It’s Time To Shut Ottawa Senators Captain Jason Spezza Down Until After The Olympics


There is no doubt that Jason Spezza is a world class talent and one of the best players in the NHL.  Check that.  There is no doubt that a HEALTHY Spezza is that.

Jan 18, 2014; Ottawa, Ontario, CAN; New York Rangers goalie Cam Talbot (33) blocks a shot from Ottawa Senators center Jason Spezza (19) in the third period at the Canadian Tire Centre. The Rangers defeated the Senators 4-1. Mandatory Credit: Marc DesRosiers-USA TODAY Sports

Give him credit for trying, but right now, Spezza is not healthy.  I watched him during a first period shift against the Rangers, and he simply can’t skate at the level he needs to be to be effective.  His back, or hip simply hasn’t recovered to the point where he can do the things he is used to doing, and it is hurting the team. Whatever it is, it also has had a big effect on his faceoff ability as well.  Since he returned from his most recent absence, he has been over 50% just once in 5 games, and has been under 40% 3 times.  That is noticeable because he is still at 55% on the season, so it has been quite a dropoff.

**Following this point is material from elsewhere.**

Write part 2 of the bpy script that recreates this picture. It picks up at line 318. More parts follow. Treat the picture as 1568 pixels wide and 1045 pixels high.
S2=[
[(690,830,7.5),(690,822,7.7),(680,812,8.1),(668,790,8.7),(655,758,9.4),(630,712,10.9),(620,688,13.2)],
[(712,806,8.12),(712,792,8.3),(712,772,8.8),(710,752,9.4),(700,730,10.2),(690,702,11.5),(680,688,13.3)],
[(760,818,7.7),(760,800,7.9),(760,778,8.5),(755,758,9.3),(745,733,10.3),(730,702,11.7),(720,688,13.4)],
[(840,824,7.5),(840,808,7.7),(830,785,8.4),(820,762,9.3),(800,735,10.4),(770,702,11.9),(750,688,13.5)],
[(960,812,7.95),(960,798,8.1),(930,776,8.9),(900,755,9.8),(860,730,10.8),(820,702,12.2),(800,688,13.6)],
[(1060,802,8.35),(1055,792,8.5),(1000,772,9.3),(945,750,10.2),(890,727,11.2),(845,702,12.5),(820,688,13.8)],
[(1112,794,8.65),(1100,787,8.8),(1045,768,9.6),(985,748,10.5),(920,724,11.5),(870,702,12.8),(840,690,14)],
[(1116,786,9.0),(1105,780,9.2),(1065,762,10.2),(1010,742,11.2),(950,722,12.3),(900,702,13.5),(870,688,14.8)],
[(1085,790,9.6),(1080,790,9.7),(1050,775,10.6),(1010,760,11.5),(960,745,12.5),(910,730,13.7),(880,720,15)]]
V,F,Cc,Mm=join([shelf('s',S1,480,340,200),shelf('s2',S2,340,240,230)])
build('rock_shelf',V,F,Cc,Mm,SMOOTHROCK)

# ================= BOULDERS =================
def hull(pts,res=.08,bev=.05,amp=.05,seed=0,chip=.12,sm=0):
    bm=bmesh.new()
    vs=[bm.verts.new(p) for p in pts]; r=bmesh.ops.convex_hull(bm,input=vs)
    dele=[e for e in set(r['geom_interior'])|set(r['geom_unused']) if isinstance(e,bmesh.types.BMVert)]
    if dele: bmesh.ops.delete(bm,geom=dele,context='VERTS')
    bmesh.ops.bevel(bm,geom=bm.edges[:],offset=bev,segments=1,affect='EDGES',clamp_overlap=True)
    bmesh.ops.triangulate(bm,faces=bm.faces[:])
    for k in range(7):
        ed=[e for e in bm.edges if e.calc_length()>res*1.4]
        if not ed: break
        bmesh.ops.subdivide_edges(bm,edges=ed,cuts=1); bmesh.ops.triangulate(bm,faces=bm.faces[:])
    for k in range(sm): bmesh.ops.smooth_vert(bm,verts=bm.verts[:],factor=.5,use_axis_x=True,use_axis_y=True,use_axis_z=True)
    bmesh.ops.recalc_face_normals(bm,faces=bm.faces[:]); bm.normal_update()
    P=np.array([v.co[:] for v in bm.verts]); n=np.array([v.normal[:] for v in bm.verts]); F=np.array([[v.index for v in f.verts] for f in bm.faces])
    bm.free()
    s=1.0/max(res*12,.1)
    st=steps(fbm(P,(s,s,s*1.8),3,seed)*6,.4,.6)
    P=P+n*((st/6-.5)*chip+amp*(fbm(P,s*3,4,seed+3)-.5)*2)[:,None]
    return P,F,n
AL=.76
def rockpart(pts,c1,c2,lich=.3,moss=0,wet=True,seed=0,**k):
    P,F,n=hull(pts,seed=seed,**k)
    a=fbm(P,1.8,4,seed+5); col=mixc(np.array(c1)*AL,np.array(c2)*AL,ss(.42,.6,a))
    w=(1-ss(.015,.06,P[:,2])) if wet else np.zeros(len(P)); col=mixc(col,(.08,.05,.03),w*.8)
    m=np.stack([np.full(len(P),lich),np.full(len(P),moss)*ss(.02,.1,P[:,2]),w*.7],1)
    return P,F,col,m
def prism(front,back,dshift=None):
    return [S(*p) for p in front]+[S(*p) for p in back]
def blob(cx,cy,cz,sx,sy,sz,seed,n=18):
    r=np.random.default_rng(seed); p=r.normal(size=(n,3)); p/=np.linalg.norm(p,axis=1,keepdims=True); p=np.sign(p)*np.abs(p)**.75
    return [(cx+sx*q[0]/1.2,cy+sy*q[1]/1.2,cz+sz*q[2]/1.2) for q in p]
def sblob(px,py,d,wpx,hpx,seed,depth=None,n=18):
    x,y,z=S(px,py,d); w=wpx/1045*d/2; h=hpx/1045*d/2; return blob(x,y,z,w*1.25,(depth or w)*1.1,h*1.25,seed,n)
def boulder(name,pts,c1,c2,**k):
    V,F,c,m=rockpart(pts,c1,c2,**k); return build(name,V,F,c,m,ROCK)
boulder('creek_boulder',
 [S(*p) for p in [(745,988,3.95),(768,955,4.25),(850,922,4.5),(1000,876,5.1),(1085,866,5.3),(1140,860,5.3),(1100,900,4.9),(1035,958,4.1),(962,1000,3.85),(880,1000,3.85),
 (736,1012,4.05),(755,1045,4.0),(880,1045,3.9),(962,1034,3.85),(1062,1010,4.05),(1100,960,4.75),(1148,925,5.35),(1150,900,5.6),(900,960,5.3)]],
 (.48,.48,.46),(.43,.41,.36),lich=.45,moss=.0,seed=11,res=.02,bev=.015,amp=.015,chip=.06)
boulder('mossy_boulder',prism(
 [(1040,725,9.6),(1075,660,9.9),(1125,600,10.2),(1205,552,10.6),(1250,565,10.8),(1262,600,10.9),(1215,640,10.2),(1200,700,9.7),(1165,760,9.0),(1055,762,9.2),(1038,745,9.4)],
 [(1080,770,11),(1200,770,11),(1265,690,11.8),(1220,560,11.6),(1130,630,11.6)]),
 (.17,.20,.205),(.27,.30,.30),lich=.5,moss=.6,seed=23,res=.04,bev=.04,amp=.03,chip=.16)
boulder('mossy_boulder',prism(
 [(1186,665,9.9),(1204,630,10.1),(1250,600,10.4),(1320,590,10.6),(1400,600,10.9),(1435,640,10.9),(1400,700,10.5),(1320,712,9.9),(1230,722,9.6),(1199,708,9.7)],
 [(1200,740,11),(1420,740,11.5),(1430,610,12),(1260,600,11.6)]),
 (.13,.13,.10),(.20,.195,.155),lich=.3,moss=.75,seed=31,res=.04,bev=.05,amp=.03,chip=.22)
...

The solution, in my mind, is to shut him down until after the Olympic break.  With 2 lines going pretty well on most nights and a Zack Smith line that has been pretty effective, a 50% Spezza isn’t required.

The Senators have 10 games remaining between now and the Olympic break.  Those 10 games could will be important for the playoff race, but won’t likely make or break the Senators chances.  And Spezza, playing as he looks right now, isn’t going to be a difference maker in that push.

If the Senators were to shut him down today, it would be 5 and a half weeks until their first game following the Olympic break.  I’m not a doctor, but given the fact he is still playing, that should be plenty of time to allow him to rehab whatever is ailing him to get to the point where he is close to 100%, and at that point he could be a positive influence on the team and create the type of offensive chances we are accustomed to.